Re: [HACKERS] [PATCH] Generic type subscripting - Mailing list pgsql-hackers

From Dmitry Dolgov
Subject Re: [HACKERS] [PATCH] Generic type subscripting
Date
Msg-id 20200917105849.vgqhutrooatdxwzq@localhost
Whole thread Raw
In response to Re: [HACKERS] [PATCH] Generic type subscripting  (Pavel Stehule <pavel.stehule@gmail.com>)
Responses Re: [HACKERS] [PATCH] Generic type subscripting
List pgsql-hackers
> On Wed, Sep 16, 2020 at 01:52:27PM +0200, Pavel Stehule wrote:
> > > On Tue, Sep 15, 2020 at 08:42:40PM +0200, Pavel Stehule wrote:
> > >
> > > Maybe I found a another issue.
> > >
> > > create table foo(a jsonb);
> > >
> > > postgres=# select * from foo;
> > > ┌───────────────────────────────────────────────────────────────────┐
> > > │                                 a                                 │
> > > ╞═══════════════════════════════════════════════════════════════════╡
> > > │ [0, null, null, null, null, null, null, null, null, null, "ahoj"] │
> > > └───────────────────────────────────────────────────────────────────┘
> > > (1 row)
> > >
> > > It is working like I expect
> > >
> > > but
> > >
> > > postgres=# truncate foo;
> > > TRUNCATE TABLE
> > > postgres=# insert into foo values('[]');
> > > INSERT 0 1
> > > postgres=# update foo set a[10] = 'ahoj';
> > > UPDATE 1
> > > postgres=# select * from foo;
> > > ┌──────────┐
> > > │    a     │
> > > ╞══════════╡
> > > │ ["ahoj"] │
> > > └──────────┘
> > > (1 row)
> >
> > Thanks for looking at the last patch, I appreciate! The situation you've
> > mention is an interesting edge case. If I understand correctly, the
> > first example is the result of some operations leading to filling gaps
> > between 0 and "ahoj". In the second case there is no such gap that's why
> > nothing was "filled in", although one could expect presence of a "start
> > position" and fill with nulls everything from it to the new element, is
> > that what you mean?
> >
>
> I expect any time
>
> a[10] := 10;
>
> ? a[10] --> 10
>
> ===
>
>
> postgres=# truncate foo;
> TRUNCATE TABLE
> postgres=# insert into foo values('[]');
> INSERT 0 1
> postgres=# update foo set a[10] = 'AHOJ';
> UPDATE 1
> postgres=# select (a)[10] from foo;
> ┌───┐
> │ a │
> ╞═══╡
> │ ∅ │
> └───┘
> (1 row)
>
> There should be consistency
>
> postgres=# create table foo2(a text[]);
> CREATE TABLE
> postgres=# insert into foo2 values('{}');
> INSERT 0 1
> postgres=# update foo set a[10] = 'AHOJ';
> UPDATE 1
> postgres=# select (a)[10] from foo;
> ┌────────┐
> │   a    │
> ╞════════╡
> │ "AHOJ" │
> └────────┘
> (1 row)
>
> and some natural behaviour - any special case with different behaviour is a
> bad thing generally.

Yeah, I see your point. IIRC there is no notion of an arbitrary index in
jsonb array, so it needs to be done within an assignment operation
similar to how the last patch fills the gaps between elements. Taking
into account, that if there are more than one elements in the array, all
the gaps should be filled and the behaviour is already the same as you
described, what needs to be changed is more nulls need to be added
around before the first element depending on the assignment index.

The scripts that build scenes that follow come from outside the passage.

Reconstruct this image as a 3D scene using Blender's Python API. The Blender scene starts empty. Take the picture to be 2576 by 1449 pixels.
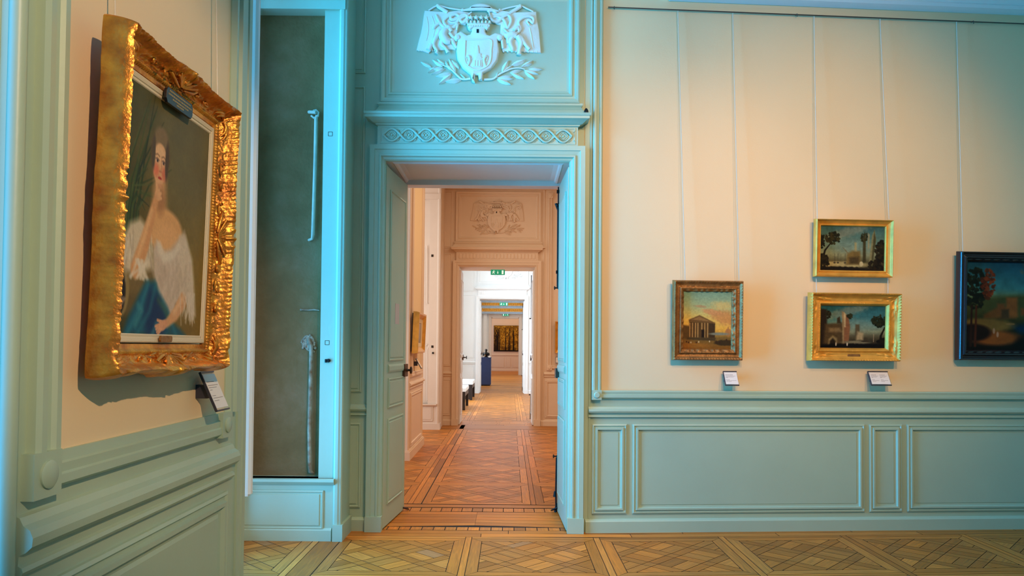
import bpy, bmesh, math, random
import numpy as np
from mathutils import Vector, Matrix
random.seed(7); rng = np.random.RandomState(11)
S = bpy.context.scene
COL = S.collection
# ------------------------------------------------------------------ camera
F = 1900.0; EYE = 1.38; TH = math.radians(1.4); RO = 0.0083
CX = 1283.0; CY = 872.0 - F*math.tan(TH)
RM = (Matrix.Rotation(math.pi/2+TH, 3, 'X') @ Matrix.Rotation(RO, 3, 'Z'))
cam = bpy.data.cameras.new('camera'); co = bpy.data.objects.new('camera', cam); COL.objects.link(co)
cam.sensor_width = 36; cam.lens = 36*F/2576; cam.shift_x = (1288-CX)/2576; cam.shift_y = (CY-724.5)/2576
cam.clip_end = 200
co.matrix_world = Matrix.Translation((0, 0, EYE)) @ RM.to_4x4()
S.camera = co
E = Vector((0, 0, EYE))
def ray(px, py): return RM @ Vector(((px-CX)/F, -(py-CY)/F, -1))

class Pl:
    """a plane in the place: u along, v up, h out of it"""
    def __init__(s, O, U, N): s.O = Vector(O); s.U = Vector(U).normalized(); s.V = Vector((0, 0, 1)); s.N = Vector(N).normalized()
    def __call__(s, u, v, h=0.0): return s.O + s.U*u + s.V*v + s.N*h
    def px(s, x, y, h=0.0):
        d = ray(x, y); o = s.O + s.N*h
        t = (o-E).dot(s.N)/d.dot(s.N); p = E+d*t-s.O
        return p.dot(s.U), p.dot(s.V)

# ------------------------------------------------------------------ mesh builder
WL = {}
class MB:
    def __init__(s): s.v = []; s.f = []; s.m = []; s.uv = None; s.col = None
    def add(s, vs, fs, m=0):
        b = len(s.v); s.v += [Vector(p) for p in vs]; s.f += [tuple(i+b for i in f) for f in fs]; s.m += [m]*len(fs); return s
    def box(s, x0, x1, y0, y1, z0, z1, m=0):
        return s.add([(x, y, z) for z in (z0, z1) for y in (y0, y1) for x in (x0, x1)],
              [(0,2,3,1),(4,5,7,6),(0,1,5,4),(2,6,7,3),(0,4,6,2),(1,3,7,5)], m)
    def pbox(s, pl, u0, u1, v0, v1, h0, h1, m=0):
        return s.add([pl(u, v, h) for v in (v0, v1) for h in (h0, h1) for u in (u0, u1)],
              [(0,2,3,1),(4,5,7,6),(0,1,5,4),(2,6,7,3),(0,4,6,2),(1,3,7,5)], m)
    def rings(s, R, close=True, cap0=False, cap1=False, m=0):
        n = len(R[0]); fs = []
        for i in range(len(R)-1):
            for k in range(n if close else n-1):
                k2 = (k+1) % n
                fs.append((i*n+k, i*n+k2, (i+1)*n+k2, (i+1)*n+k))
        if cap0: fs.append(tuple(range(n)))
        if cap1: fs.append(tuple((len(R)-1)*n+k for k in range(n)))
        return s.add([p for r in R for p in r], fs, m)
    def pframe(s, pl, u0, u1, v0, v1, prof, fill=False, m=0):
        R = [[pl(u0+i, v0+i, h), pl(u1-i, v0+i, h), pl(u1-i, v1-i, h), pl(u0+i, v1-i, h)] for i, h in prof]
        return s.rings(R, True, False, fill, m)
    def strip(s, pl, ax, a0, a1, prof, caps=True, m=0):
        if ax == 'u': R = [[pl(a, t, h) for t, h in prof] for a in (a0, a1)]
        else: R = [[pl(t, a, h) for t, h in prof] for a in (a0, a1)]
        return s.rings(R, False, caps, caps, m)
    def loft(s, pl, u0, u1, prof, hb=0.0, m=0):
        """stacked U-shaped rings with mitred returns: prof = (v, h, ext)"""
        R = [[pl(u0-e, v, hb), pl(u0-e, v, h), pl(u1+e, v, h), pl(u1+e, v, hb)] for v, h, e in prof]
        return s.rings(R, False, True, True, m)
    def tube(s, pts, rad, seg=8, flat=None, caps=True, m=0):
        pts = [Vector(p) for p in pts]; n = len(pts)
        if not hasattr(rad, '__len__'): rad = [rad]*n
        R = []; up = None
        for i, p in enumerate(pts):
            d = (pts[min(i+1, n-1)]-pts[max(i-1, 0)]).normalized()
            if up is None:
                up = Vector((0, 0, 1)) if abs(d.z) < .9 else Vector((1, 0, 0))
            if flat is not None: up = flat[0]
            a = d.cross(up)
            if a.length < 1e-6: a = d.orthogonal()
            a.normalize(); b = a.cross(d).normalized()
            k = flat[1] if flat is not None else 1.0
            if flat is None: up = b
            R.append([p + a*math.cos(2*math.pi*j/seg)*rad[i] + b*math.sin(2*math.pi*j/seg)*rad[i]*k for j in range(seg)])
        return s.rings(R, True, caps, caps, m)
    def lathe(s, o, d, prof, seg=16, m=0):
        o = Vector(o); d = Vector(d).normalized(); a = d.orthogonal().normalized(); b = d.cross(a)
        R = [[o+d*t+(a*math.cos(2*math.pi*j/seg)+b*math.sin(2*math.pi*j/seg))*r for j in range(seg)] for t, r in prof]
        return s.rings(R, True, True, True, m)
    def pillow(s, pl, poly, h0, h1, bev, m=0, ccw=None):
        """outline with depth and softened front edge"""
        P = [Vector((a, b)) for a, b in poly]; n = len(P)
        A = sum(P[i].x*P[(i+1) % n].y-P[(i+1) % n].x*P[i].y for i in range(n))
        if A < 0: P.reverse()
        off = []
        for i in range(n):
            e1 = (P[i]-P[i-1]); e2 = (P[(i+1) % n]-P[i])
            n1 = Vector((-e1.y, e1.x)).normalized() if e1.length > 1e-9 else Vector((0, 0)); n2 = Vector((-e2.y, e2.x)).normalized() if e2.length > 1e-9 else n1
            k = (n1+n2); L = k.length
            off.append(k/L*min(1.5, 1/max(L/2, .45)) if L > 1e-6 else n1)
        def ring(i, h): return [pl(*(P[j]+off[j]*i), h) for j in range(n)]
        return s.rings([ring(0, h0), ring(0, h1-bev), ring(bev*.35, h1-bev*.3), ring(bev, h1)], True, False, True, m)
    def xf(s, M, i0=0):
        for i in range(i0, len(s.v)): s.v[i] = M @ s.v[i]
        return s
    def build(s, name, mat, parent=None, smooth=None, label=None):
        me = bpy.data.meshes.new(name)
        if parent is not None: base = WL[parent.name]
        else:
            xs = [v.x for v in s.v]; ys = [v.y for v in s.v]; zs = [v.z for v in s.v]
            base = Vector(((min(xs)+max(xs))/2, (min(ys)+max(ys))/2, min(zs)))
        me.from_pydata([tuple(v-base) for v in s.v], [], s.f)
        mats = mat if isinstance(mat, (list, tuple)) else [mat]
        for mt in mats: me.materials.append(mt)
        if len(mats) > 1: me.polygons.foreach_set('material_index', s.m)
        if s.uv is not None:
            ul = me.uv_layers.new(name='UVMap')
            ul.data.foreach_set('uv', [c for f in s.uv for p in f for c in p])
        if s.col is not None:
            ca = me.color_attributes.new('tint', 'FLOAT_COLOR', 'CORNER')
            ca.data.foreach_set('color', [c for f, k in zip(s.f, s.col) for _ in f for c in (*k, 1.0)])
        if s.uv is None and s.col is None:
            bm = bmesh.new(); bm.from_mesh(me); bmesh.ops.recalc_face_normals(bm, faces=bm.faces); bm.to_mesh(me); bm.free()
        if smooth is not None:
            me.polygons.foreach_set('use_smooth', [True]*len(me.polygons))
            me.set_sharp_from_angle(angle=math.radians(smooth))
        o = bpy.data.objects.new(name, me); COL.objects.link(o)
        if parent is not None: o.parent = parent
        else: o.location = base
        WL[o.name] = base
        if label: o['label'] = label
        return o
def tag(o, label, cat, group=None):
    o['label'] = label; o['category'] = cat
    if group: o['group'] = group
    return o
def thing(name, label, cat, loc, group=None):
    o = bpy.data.objects.new(name, None); COL.objects.link(o); o.location = loc; o.empty_display_size = .1
    WL[o.name] = Vector(loc); return tag(o, label, cat, group)
def struct(o): o['kind'] = 'structure'; return o
def sempty(name, loc):
    o = bpy.data.objects.new(name, None); COL.objects.link(o); o.location = loc; o.empty_display_size = .1
    WL[o.name] = Vector(loc); return struct(o)

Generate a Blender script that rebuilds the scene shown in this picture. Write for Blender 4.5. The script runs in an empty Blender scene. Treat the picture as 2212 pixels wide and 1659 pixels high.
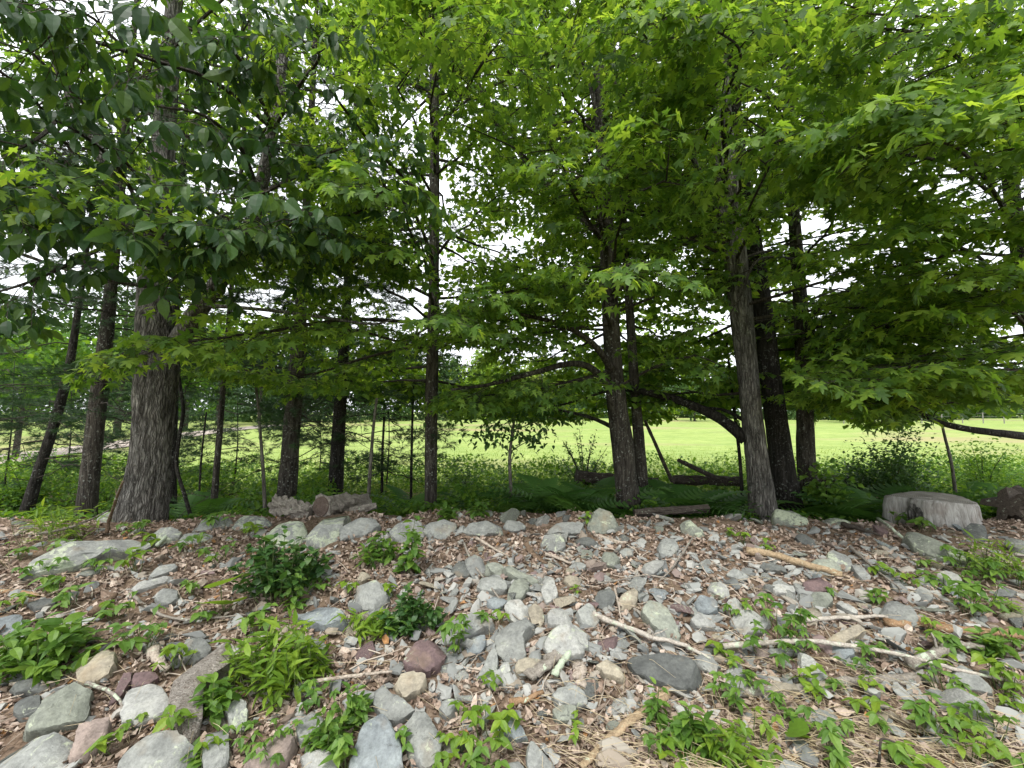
import bpy, math, random
import numpy as np
from mathutils import Matrix, Vector

random.seed(7)
RNG = np.random.default_rng(11)
SC = bpy.context.scene
COL = SC.collection
R = math.radians

# ------------------------------------------------------------------ camera
PW, PH, FPX = 2212.0, 1659.0, 900.0        # measuring frame of the photograph and its focal length
EYE, PITCH = 1.6, R(4.5)
cam_d = bpy.data.cameras.new('camera')
cam_d.sensor_width = 36.0
cam_d.lens = 36.0 * FPX / PW
cam_d.clip_start, cam_d.clip_end = 0.05, 2000.0
cam = bpy.data.objects.new('camera', cam_d)
cam.location = (0, 0, EYE)
cam.rotation_euler = (math.pi / 2 + PITCH, 0, 0)
COL.objects.link(cam)
SC.camera = cam

# ------------------------------------------------------------------ sky, sun, exposure
SUN_EL, SUN_AZ = R(58), R(205)             # azimuth clockwise from +Y: behind the camera, a little to the left of it
world = bpy.data.worlds.new('World')
SC.world = world
world.use_nodes = True
wn, wl = world.node_tree.nodes, world.node_tree.links
wn.clear()
w_out = wn.new('ShaderNodeOutputWorld')
w_bg = wn.new('ShaderNodeBackground')
w_sky = wn.new('ShaderNodeTexSky')
w_sky.sky_type = 'NISHITA'
w_sky.sun_disc = False
w_sky.sun_elevation = SUN_EL
w_sky.sun_rotation = SUN_AZ
w_sky.air_density = 1.0
w_sky.dust_density = 3.0
w_sky.ozone_density = 1.0
w_hs = wn.new('ShaderNodeHueSaturation')
w_hs.inputs['Saturation'].default_value = 0.14
w_hs.inputs['Value'].default_value = 1.0
wl.new(w_sky.outputs[0], w_hs.inputs['Color'])
# an even, bright cloud sheet covers most of that sky
w_cl = wn.new('ShaderNodeTexNoise')
w_cl.inputs['Scale'].default_value = 2.2
w_cl.inputs['Detail'].default_value = 4
w_tc = wn.new('ShaderNodeTexCoord')
wl.new(w_tc.outputs['Generated'], w_cl.inputs['Vector'])
w_cr = wn.new('ShaderNodeValToRGB')
w_cr.color_ramp.elements[0].position, w_cr.color_ramp.elements[1].position = .3, .7
w_cr.color_ramp.elements[0].color, w_cr.color_ramp.elements[1].color = (4.9, 5.15, 5.4, 1), (6.2, 6.4, 6.6, 1)
wl.new(w_cl.outputs['Fac'], w_cr.inputs[0])
w_mx = wn.new('ShaderNodeMix')
w_mx.data_type = 'RGBA'
w_mx.inputs[0].default_value = .88
wl.new(w_hs.outputs[0], w_mx.inputs[6])
wl.new(w_cr.outputs[0], w_mx.inputs[7])
wl.new(w_mx.outputs[2], w_bg.inputs['Color'])
w_bg.inputs['Strength'].default_value = 0.15
wl.new(w_bg.outputs[0], w_out.inputs['Surface'])

sun_d = bpy.data.lights.new('sun', 'SUN')
sun_d.energy = 1.5
sun_d.angle = R(16)
sun_d.color = (1.0, 0.97, 0.92)
sun = bpy.data.objects.new('sun', sun_d)
sd = Vector((math.sin(SUN_AZ) * math.cos(SUN_EL), math.cos(SUN_AZ) * math.cos(SUN_EL), math.sin(SUN_EL)))
sun.rotation_euler = sd.to_track_quat('Z', 'Y').to_euler()
sun.location = (0, -5, 12)
COL.objects.link(sun)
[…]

I have my concerns about the performance side of this implementation as
well as how surprising this would be for users, but at the same time the
patch already does something similar and the code change should not be
that big, so why not - I can include this change into the next rebased
version. But it still can cause some confusion as it's not going to work
for negative indices, so

    update foo set a[-10] = 1;

and

    select a[-10] from foo;

can return different value from what was assigned. Otherwise, if we will
try to fix a[-10] assignment in the same way, it will prepend the array
and a[10] will not return the same value.